How do BBC World Service cuts affect arts program ?

Can Voice of America "rise to the occasion" ?
Elizabeth Kramer: "Nearly two decades ago, I spent three years living on an island in the Indian Ocean's Mozambique Channel. Radio was my only regular link to what was happening beyond the blue-green waters that lapped the shoreline. I learned not only about the fall of the Soviet Union, but that Mary Chapin Carpenter had made a hit out of Lucinda Williams' song 'Passionate Kisses.' I learned about police chasing O.J. Simpson and the death of Kurt Cobain. Much of this kind of news I got on my shortwave radio from Voice of America, the U.S. government's official broadcasting service. The arts coverage here was mostly of the pop-culture variety. It included news about Lisa Bonet's and Lenny Kravitz's divorce and of the movie 'Jurassic Park.' This information gave me a kind of cultural collateral that helped me not sound like an alien when I returned home. But, in general, this wasn't the kind of arts and cultural coverage I listened to much. My station of choice was the BBC's Africa World Service. It's there that I learned about the Young British Artists, including the provocative Damien Hirst, who had come onto London's art scene thanks to Saatchi Gallery, and of notable passings, including the deaths of composer John Cage and famed acting teacher Stella Adler. And of course, I learned even more about the nuance of cultural and political events happening in the United States via Alistair Cooke's weekly 'Letter from America.' ... [A]fter all the cuts [to BBC World Service] have been implemented, it will be interesting to see if these traditions will be audible over the airwaves and if there will be reporting that continues to embrace cultural and art-related topics. News, information about the arts and arts programming could be scarcer in Africa and other remote places. Then again, maybe the vacuum could be filled by some of the Internet and FM networks that have been growing around the world. It could be even more interesting if Voice of America would be able to rise to the occasion, now that it will be the leading global news broadcaster."

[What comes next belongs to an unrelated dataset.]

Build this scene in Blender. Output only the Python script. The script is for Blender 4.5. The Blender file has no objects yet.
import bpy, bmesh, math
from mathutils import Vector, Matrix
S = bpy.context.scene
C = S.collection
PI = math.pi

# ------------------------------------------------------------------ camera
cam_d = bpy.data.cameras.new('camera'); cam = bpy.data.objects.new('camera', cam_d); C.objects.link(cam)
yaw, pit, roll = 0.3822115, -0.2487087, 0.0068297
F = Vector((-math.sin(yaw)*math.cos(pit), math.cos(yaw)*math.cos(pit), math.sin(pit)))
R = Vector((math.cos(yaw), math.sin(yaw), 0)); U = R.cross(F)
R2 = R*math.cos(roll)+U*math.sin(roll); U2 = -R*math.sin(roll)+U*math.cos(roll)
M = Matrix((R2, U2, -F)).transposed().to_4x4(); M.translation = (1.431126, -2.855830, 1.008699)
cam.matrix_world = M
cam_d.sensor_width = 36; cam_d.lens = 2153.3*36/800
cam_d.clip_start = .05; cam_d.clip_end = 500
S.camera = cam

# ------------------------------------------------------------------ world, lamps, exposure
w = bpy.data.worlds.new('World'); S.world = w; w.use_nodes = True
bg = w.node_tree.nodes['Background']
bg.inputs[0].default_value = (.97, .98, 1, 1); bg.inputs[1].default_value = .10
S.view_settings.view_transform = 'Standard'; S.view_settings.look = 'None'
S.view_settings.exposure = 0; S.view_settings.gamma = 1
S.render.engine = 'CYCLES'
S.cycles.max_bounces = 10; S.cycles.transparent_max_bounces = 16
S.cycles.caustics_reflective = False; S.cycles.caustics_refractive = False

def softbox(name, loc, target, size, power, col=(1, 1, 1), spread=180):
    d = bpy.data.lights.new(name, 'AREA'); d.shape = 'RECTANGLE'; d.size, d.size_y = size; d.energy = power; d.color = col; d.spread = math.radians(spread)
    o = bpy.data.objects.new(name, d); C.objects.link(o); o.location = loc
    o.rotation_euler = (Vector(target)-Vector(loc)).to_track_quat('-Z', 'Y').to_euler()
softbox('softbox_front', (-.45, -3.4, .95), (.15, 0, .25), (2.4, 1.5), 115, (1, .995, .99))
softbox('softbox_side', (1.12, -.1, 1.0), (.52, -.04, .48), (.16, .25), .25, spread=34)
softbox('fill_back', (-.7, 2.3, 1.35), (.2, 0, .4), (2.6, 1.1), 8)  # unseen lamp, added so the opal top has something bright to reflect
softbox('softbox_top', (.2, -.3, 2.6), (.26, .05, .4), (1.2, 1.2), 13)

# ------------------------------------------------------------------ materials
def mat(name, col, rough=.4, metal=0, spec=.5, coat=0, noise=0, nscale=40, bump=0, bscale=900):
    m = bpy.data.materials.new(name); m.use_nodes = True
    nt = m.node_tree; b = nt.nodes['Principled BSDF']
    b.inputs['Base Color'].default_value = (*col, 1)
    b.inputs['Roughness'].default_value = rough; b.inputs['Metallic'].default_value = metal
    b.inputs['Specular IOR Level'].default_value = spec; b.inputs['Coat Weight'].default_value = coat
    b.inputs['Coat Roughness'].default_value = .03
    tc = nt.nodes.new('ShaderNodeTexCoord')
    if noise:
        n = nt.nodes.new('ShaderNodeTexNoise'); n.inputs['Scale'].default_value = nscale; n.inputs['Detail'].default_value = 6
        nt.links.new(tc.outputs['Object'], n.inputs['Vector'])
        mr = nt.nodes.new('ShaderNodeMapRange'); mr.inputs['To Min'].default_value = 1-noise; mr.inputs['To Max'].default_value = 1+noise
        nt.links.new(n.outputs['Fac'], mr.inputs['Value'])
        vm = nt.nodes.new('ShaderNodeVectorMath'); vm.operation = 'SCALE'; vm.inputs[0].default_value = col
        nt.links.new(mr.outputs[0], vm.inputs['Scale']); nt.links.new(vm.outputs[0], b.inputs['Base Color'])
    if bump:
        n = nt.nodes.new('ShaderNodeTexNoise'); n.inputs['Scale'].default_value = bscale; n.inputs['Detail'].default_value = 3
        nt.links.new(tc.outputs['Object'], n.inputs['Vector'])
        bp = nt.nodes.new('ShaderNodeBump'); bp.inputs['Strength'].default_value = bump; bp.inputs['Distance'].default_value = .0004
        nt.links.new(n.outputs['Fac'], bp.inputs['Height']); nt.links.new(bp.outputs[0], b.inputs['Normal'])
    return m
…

(Louisville Courier/Kim Elliott)

Comment is Free
Jonathan Freedland: "By insisting on cutting the budget of the BBC World Service, the government has cast aside what would once have been Tory guiding principles. The BBC estimates that the cuts will not just shrink the payroll by 650 journalists, but shrink the audience by a staggering 30 million listeners. Britain will no longer be the home of the world's biggest broadcaster, losing that pre-eminent place to the Voice of America. The 19th-century Tories who once gazed at the globe from their high-backed leather chairs in Pall Mall's clubs would be appalled: they knew the value of soft power. They would have realised the enduring benefit for Britain in the villagers of Africa, China or India for ever associating the free circulation of ideas with a British accent. With five language services closing entirely and the daily arts programme slashed by a third, Bush House insiders discern a direction of travel that ends with the World Service reduced to a glorified rolling news operation, lacking the country-by-country specialisation and arts, music and drama that made it nothing less than a global force for enlightenment."